## start Information provided
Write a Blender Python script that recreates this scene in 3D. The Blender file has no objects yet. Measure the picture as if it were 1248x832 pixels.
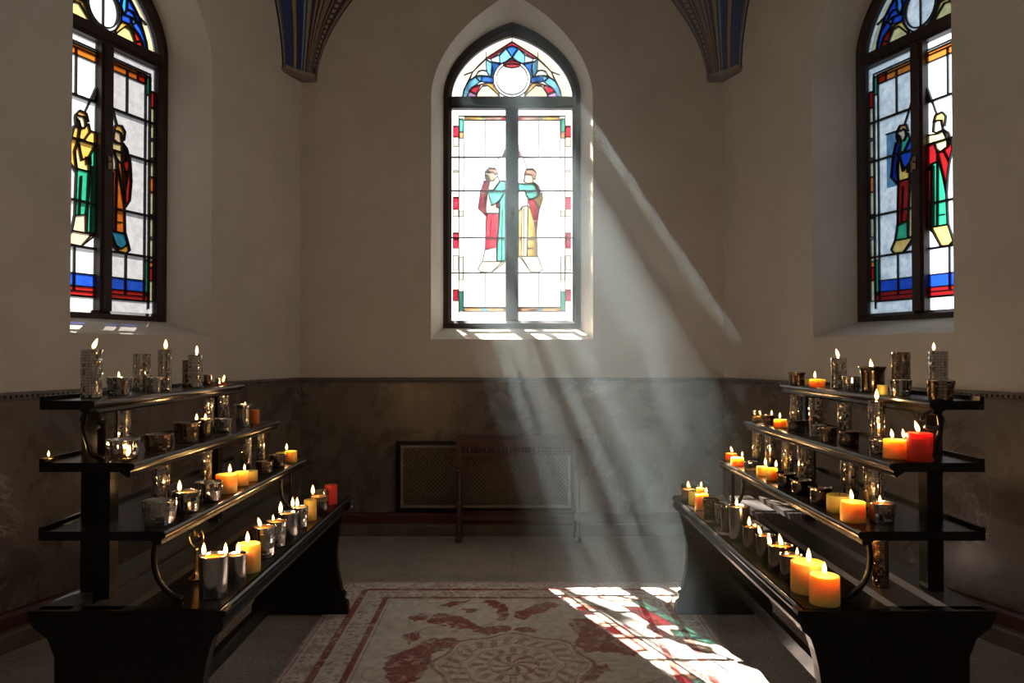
import bpy, bmesh, math, random
from mathutils import Vector, Matrix
import numpy as np
random.seed(7)
PI = math.pi
SC = bpy.context.scene
COL = SC.collection

# ------------------------------------------------------------------ helpers
def link(o):
    COL.objects.link(o); return o

def mesh_obj(name, bm, mats, parent=None, smooth=False, recalc=True):
    if recalc and bm.faces:
        bmesh.ops.recalc_face_normals(bm, faces=bm.faces[:])
    me = bpy.data.meshes.new(name)
    bm.to_mesh(me); bm.free()
    if not isinstance(mats, (list, tuple)): mats = [mats]
    for m in mats: me.materials.append(m)
    if smooth:
        me.polygons.foreach_set('use_smooth', [True]*len(me.polygons))
    o = link(bpy.data.objects.new(name, me))
    if parent: o.parent = parent
    return o

def tag(o, label=None, cat=None, group=None, kind=None):
    if label: o['label'] = label
    if cat: o['category'] = cat
    if group: o['group'] = group
    if kind: o['kind'] = kind
    return o

def thing(name, label, cat, loc=(0, 0, 0), rz=0, group=None):
    o = link(bpy.data.objects.new(name, None))
    o.location = loc; o.rotation_euler = (0, 0, rz)
    o.empty_display_size = .05
    return tag(o, label, cat, group)

def box(bm, x0, x1, y0, y1, z0, z1, mi=0):
    v = [bm.verts.new(p) for p in ((x0,y0,z0),(x1,y0,z0),(x1,y1,z0),(x0,y1,z0),(x0,y0,z1),(x1,y0,z1),(x1,y1,z1),(x0,y1,z1))]
    for f in ((0,3,2,1),(4,5,6,7),(0,1,5,4),(1,2,6,5),(2,3,7,6),(3,0,4,7)):
        bm.faces.new([v[i] for i in f]).material_index = mi

def prism(bm, pts, f0, f1, mi=0):
    """extrude a closed 2-D outline between the two mapping functions"""
    a = [bm.verts.new(f0(p)) for p in pts]; b = [bm.verts.new(f1(p)) for p in pts]
    n = len(pts); fs = [bm.faces.new(a), bm.faces.new(b[::-1])]
    for i in range(n):
        fs.append(bm.faces.new((a[i], b[i], b[(i+1) % n], a[(i+1) % n])))
    for f in fs: f.material_index = mi
    return fs

def lathe(bm, prof, n=24, cx=0, cy=0, mi=0, closed=False):
    rings = []
    for r, z in prof:
        if r < 1e-6: rings.append([bm.verts.new((cx, cy, z))])
        else: rings.append([bm.verts.new((cx + r*math.cos(2*PI*i/n), cy + r*math.sin(2*PI*i/n), z)) for i in range(n)])
    prs = list(zip(rings, rings[1:]))
    if closed: prs.append((rings[-1], rings[0]))
    for a, b in prs:
        for i in range(n):
            j = (i+1) % n
            if len(a) == 1 and len(b) == 1: continue
            if len(a) == 1: f = bm.faces.new((a[0], b[i], b[j]))
            elif len(b) == 1: f = bm.faces.new((a[i], b[0], a[j]))
            else: f = bm.faces.new((a[i], b[i], b[j], a[j]))
            f.material_index = mi

def tube(bm, pts, rads, n=8, mi=0):
    pts = [Vector(p) for p in pts]
    if not isinstance(rads, (list, tuple)): rads = [rads]*len(pts)
    rings = []; up = None
    for i, p in enumerate(pts):
        t = (pts[min(i+1, len(pts)-1)] - pts[max(i-1, 0)]).normalized()
        if up is None:
            up = Vector((0, 0, 1)) if abs(t.z) < .9 else Vector((1, 0, 0))
        u = (up - t*up.dot(t)).normalized(); w = t.cross(u); up = u
        rings.append([bm.verts.new(p + (u*math.cos(2*PI*k/n) + w*math.sin(2*PI*k/n))*rads[i]) for k in range(n)])
    for a, b in zip(rings, rings[1:]):
        for k in range(n):
            bm.faces.new((a[k], a[(k+1) % n], b[(k+1) % n], b[k])).material_index = mi
    bm.faces.new(rings[0][::-1]).material_index = mi; bm.faces.new(rings[-1]).material_index = mi

def smooth_path(pts, sub=6):
    pts = [Vector(p) for p in pts]; out = []
    P = [pts[0]*2-pts[1]] + pts + [pts[-1]*2-pts[-2]]
    for i in range(1, len(P)-2):
        for k in range(sub):
            t = k/sub; a, b, c, d = P[i-1], P[i], P[i+1], P[i+2]
            out.append(.5*((2*b) + (c-a)*t + (2*a-5*b+4*c-d)*t*t + (3*b-a-3*c+d)*t**3))
    out.append(pts[-1]); return out

# ------------------------------------------------------------------ materials
def new_mat(name):
    m = bpy.data.materials.new(name); m.use_nodes = True
    nt = m.node_tree; nt.nodes.clear()
    out = nt.nodes.new('ShaderNodeOutputMaterial')
    return m, nt, out

def N(nt, typ, **kw):
    n = nt.nodes.new(typ)
    for k, v in kw.items():
        if k.startswith('i_'):
            n.inputs[k[2:].replace('_', ' ')].default_value = v
        else: setattr(n, k, v)
    return n

def rgba(c): return (c[0], c[1], c[2], 1)

def ramp(nt, stops):
    n = nt.nodes.new('ShaderNodeValToRGB'); cr = n.color_ramp
    while len(cr.elements) < len(stops): cr.elements.new(.5)
    for e, (p, c) in zip(cr.elements, stops): e.position = p; e.color = rgba(c)
    return n

def basic(name, col, rough=.5, metal=0, noise=None, bump=None, spec=.5, col2=None, nscale=20, bscale=40, bstr=.2, stretch=None, **extra):
    m, nt, out = new_mat(name)
    b = N(nt, 'ShaderNodeBsdfPrincipled')
    b.inputs['Roughness'].default_value = rough; b.inputs['Metallic'].default_value = metal
    b.inputs['Specular IOR Level'].default_value = spec
    b.inputs['Base Color'].default_value = rgba(col)
    tc = N(nt, 'ShaderNodeTexCoord'); src = tc.outputs['Object']
    if stretch:
        mp = N(nt, 'ShaderNodeMapping'); mp.inputs['Scale'].default_value = stretch
        nt.links.new(src, mp.inputs['Vector']); src = mp.outputs['Vector']
    if col2:
        t = N(nt, 'ShaderNodeTexNoise', i_Scale=nscale, i_Detail=6.0, i_Roughness=.65)
        nt.links.new(src, t.inputs['Vector'])
        r = ramp(nt, [(.32, col), (.68, col2)])
        nt.links.new(t.outputs['Fac'], r.inputs['Fac']); nt.links.new(r.outputs['Color'], b.inputs['Base Color'])
    if bump:
        t = N(nt, 'ShaderNodeTexNoise', i_Scale=bscale, i_Detail=5.0, i_Roughness=.6)
        nt.links.new(src, t.inputs['Vector'])
        bp = N(nt, 'ShaderNodeBump', i_Strength=bstr, i_Distance=bump)
        nt.links.new(t.outputs['Fac'], bp.inputs['Height']); nt.links.new(bp.outputs['Normal'], b.inputs['Normal'])
    for k, v in extra.items():
        b.inputs[k.replace('_', ' ')].default_value = v
    nt.links.new(b.outputs['BSDF'], out.inputs['Surface'])
    return m

def glass_mat(name, col, var=.0, col2=None, scale=25, tl=None):
    m, nt, out = new_mat(name)
    tr = N(nt, 'ShaderNodeBsdfTransparent'); tr.inputs['Color'].default_value = rgba(col)
    if col2:
        tc = N(nt, 'ShaderNodeTexCoord')
        t = N(nt, 'ShaderNodeTexNoise', i_Scale=scale, i_Detail=5.0, i_Roughness=.7)
        nt.links.new(tc.outputs['Object'], t.inputs['Vector'])
        r = ramp(nt, [(.35, col), (.65, col2)])
        nt.links.new(t.outputs['Fac'], r.inputs['Fac']); nt.links.new(r.outputs['Color'], tr.inputs['Color'])
    gl = N(nt, 'ShaderNodeBsdfGlossy'); gl.inputs['Roughness'].default_value = .25; gl.inputs['Color'].default_value = (.9, .9, .9, 1)
    mx = N(nt, 'ShaderNodeMixShader'); mx.inputs[0].default_value = .03
    base = tr
    if tl:      # opalescent glass: most of the light is scattered on its way through
        ts = N(nt, 'ShaderNodeBsdfTranslucent')
        sc_ = N(nt, 'ShaderNodeMix', data_type='RGBA', blend_type='MULTIPLY'); sc_.inputs['Factor'].default_value = 1
        sc_.inputs['A'].default_value = rgba(col); sc_.inputs['B'].default_value = (tl[1], tl[1], tl[1], 1)
        if col2: nt.links.new(r.outputs['Color'], sc_.inputs['A'])
        nt.links.new(sc_.outputs['Result'], ts.inputs['Color'])
        base = N(nt, 'ShaderNodeMixShader'); base.inputs[0].default_value = tl[0]
        nt.links.new(tr.outputs[0], base.inputs[1]); nt.links.new(ts.outputs[0], base.inputs[2])
    nt.links.new(base.outputs[0], mx.inputs[1]); nt.links.new(gl.outputs[0], mx.inputs[2])
    nt.links.new(mx.outputs[0], out.inputs['Surface'])
    return m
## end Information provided
Go from the first line of the data above to the line containing "COL.objects.link(o); return o" and retype exactly those lines, both included, but none of the pictures.

▸ The reply:
Write a Blender Python script that recreates this scene in 3D. The Blender file has no objects yet. Measure the picture as if it were 1248x832 pixels.
import bpy, bmesh, math, random
from mathutils import Vector, Matrix
import numpy as np
random.seed(7)
PI = math.pi
SC = bpy.context.scene
COL = SC.collection

# ------------------------------------------------------------------ helpers
def link(o):
    COL.objects.link(o); return o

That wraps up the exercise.